Each answer was only one word. These were figured out by completing a task or solving a complex puzzle. You wrote this word on an envelope and turned it in to clue headquarters to get the next clue. Some required you to venture into the park, others were mind puzzles you could sit down and do right there.

From there the night took off and everything was a blur. We darted all over the park, mostly in the Main Street/Fantasyland/Tomorrowland vacinity, never too far from the Matterhorn or Castle. Some of the more insanely detail oriented clues included:
  • A musical clue where teams were given sheet music and access to a keyboard. Thankfully Becca retained enough of her childhood piano prowess. She played the notes and we had to identify the movie which the song belonged in and take one indicated letter of the movie title. After doing this ten times, we had to unscramble all of the letters. The whole thing felt like when Andie had to play the giant bone organ in Goonies.

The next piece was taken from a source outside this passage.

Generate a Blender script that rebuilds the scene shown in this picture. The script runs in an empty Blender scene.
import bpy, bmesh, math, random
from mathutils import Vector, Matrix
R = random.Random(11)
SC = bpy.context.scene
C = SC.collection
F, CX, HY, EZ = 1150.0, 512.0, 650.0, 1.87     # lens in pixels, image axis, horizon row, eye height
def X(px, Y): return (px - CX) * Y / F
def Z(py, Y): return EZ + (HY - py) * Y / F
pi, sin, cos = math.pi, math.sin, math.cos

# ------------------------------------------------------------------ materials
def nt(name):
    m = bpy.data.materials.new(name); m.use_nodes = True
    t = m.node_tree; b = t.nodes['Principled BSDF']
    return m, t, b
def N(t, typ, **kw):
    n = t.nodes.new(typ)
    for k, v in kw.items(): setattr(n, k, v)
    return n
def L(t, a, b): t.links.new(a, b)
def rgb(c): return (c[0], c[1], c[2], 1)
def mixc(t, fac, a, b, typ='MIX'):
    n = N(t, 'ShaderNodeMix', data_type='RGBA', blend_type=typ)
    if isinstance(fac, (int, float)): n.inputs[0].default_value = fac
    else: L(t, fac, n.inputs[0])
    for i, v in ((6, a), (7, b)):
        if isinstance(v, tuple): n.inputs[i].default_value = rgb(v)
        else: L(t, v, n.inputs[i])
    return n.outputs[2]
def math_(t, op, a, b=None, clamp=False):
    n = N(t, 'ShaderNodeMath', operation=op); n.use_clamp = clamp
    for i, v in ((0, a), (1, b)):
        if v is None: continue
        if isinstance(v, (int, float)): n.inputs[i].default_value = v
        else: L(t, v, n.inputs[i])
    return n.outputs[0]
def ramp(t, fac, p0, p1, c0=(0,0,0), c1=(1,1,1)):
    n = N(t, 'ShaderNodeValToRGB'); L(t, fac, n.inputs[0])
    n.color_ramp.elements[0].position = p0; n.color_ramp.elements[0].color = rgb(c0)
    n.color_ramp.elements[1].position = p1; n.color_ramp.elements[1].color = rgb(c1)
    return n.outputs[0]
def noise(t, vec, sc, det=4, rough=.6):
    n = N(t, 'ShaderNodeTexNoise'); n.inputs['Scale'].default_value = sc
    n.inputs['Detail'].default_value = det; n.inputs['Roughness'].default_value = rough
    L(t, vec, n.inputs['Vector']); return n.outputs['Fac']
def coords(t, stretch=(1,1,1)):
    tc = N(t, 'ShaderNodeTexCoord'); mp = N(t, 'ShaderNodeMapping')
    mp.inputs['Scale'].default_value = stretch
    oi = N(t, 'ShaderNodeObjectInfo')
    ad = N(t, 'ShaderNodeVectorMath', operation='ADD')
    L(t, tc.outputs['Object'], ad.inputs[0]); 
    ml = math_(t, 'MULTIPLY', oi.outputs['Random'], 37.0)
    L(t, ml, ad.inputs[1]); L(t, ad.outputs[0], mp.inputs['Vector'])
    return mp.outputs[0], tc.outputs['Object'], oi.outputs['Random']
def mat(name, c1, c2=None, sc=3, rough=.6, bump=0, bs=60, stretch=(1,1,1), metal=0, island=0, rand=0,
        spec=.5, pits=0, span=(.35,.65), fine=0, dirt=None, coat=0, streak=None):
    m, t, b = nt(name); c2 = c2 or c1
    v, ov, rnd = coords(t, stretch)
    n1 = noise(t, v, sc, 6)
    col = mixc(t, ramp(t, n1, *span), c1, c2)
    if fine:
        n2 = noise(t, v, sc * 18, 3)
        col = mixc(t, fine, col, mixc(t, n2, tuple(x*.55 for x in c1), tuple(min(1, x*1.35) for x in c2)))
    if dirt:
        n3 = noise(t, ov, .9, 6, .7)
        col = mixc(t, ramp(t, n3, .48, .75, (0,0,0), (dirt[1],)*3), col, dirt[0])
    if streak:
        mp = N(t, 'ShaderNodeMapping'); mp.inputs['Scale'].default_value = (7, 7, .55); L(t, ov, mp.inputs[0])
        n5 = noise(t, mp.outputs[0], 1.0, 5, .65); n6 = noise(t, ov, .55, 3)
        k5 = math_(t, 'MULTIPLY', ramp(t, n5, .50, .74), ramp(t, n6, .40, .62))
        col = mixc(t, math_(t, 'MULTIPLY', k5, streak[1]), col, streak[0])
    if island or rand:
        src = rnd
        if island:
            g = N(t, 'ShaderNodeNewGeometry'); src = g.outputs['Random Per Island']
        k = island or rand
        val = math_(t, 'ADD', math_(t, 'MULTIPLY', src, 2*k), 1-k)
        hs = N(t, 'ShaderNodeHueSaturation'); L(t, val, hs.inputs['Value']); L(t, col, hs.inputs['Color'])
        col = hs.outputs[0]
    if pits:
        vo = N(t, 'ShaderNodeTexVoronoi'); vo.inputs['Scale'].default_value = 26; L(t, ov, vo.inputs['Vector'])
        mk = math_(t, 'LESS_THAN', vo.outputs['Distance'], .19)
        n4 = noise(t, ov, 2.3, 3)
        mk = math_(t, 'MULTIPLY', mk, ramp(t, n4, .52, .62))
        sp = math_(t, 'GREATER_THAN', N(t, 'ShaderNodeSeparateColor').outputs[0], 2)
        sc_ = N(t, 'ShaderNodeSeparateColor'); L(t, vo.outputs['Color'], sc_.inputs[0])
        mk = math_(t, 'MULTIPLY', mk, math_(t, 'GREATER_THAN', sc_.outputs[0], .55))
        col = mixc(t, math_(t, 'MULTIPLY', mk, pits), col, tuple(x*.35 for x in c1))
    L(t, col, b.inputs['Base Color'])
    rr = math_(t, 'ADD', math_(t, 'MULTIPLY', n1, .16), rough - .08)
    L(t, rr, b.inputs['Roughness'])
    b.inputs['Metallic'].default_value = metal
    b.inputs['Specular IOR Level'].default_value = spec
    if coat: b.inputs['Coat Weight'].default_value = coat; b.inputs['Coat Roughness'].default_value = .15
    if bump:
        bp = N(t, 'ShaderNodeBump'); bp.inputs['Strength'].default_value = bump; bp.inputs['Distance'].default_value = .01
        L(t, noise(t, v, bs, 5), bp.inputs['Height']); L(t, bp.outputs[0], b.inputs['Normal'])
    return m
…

  • Walking up and down Main Street and looking at every single window display. Each display had a characters from a Disney movie with a book opened next to them. We had to read the paragraph on each book, answer a comprehension question and unscramble the clue from the fourth letter of each answer.

  • One clue said go to "Where 13 is lucky." We went with our first hunch and high tailed it to the Haunted Mansion and there was nobody there but a very confused janitor. It turned out we needed to find the place on the map numbered 13, which was the Coca Cola pavillion.

  • All of the International maps were used, including having to trace lines between landmarks located around EPCOT's lagoon. These lines would form certain letters which spelled our an answer. The clue only said "Italy, France, Mexico, Canada," which meant put your pen down at Italy, trace to France and so on. This one took us so long to figure out, the woman at the station practically gave us the correct method after we kept asking for hints.

  • Another clue took us to the Mad Tea Party, better known as the Teacups. We had to dash from cup to cup (not easy to do while tied together) and read a trivia question about Alice in Wonderland. The questions were written in a spiral, so we had to keep rotating in order to read them.

In the end, only the top 3 teams got prizes, which ranged from a cruise to hotel stays to dinners. If you weren't one of the winning teams, your results wouldnt be released until a few weeks down the road. We were all very shocked to learn that our team had come in 23rd place, the highest finish ever from someone in Heather's department. To this day her co-workers still talk to her about it.

We returned to the Madness in 2007 and came in 34th (or something close to that). I blame the drop in rank on the fact that it took place across the way at Disneyland's less popular cousin, California Adventure, and the theme was High School Musical.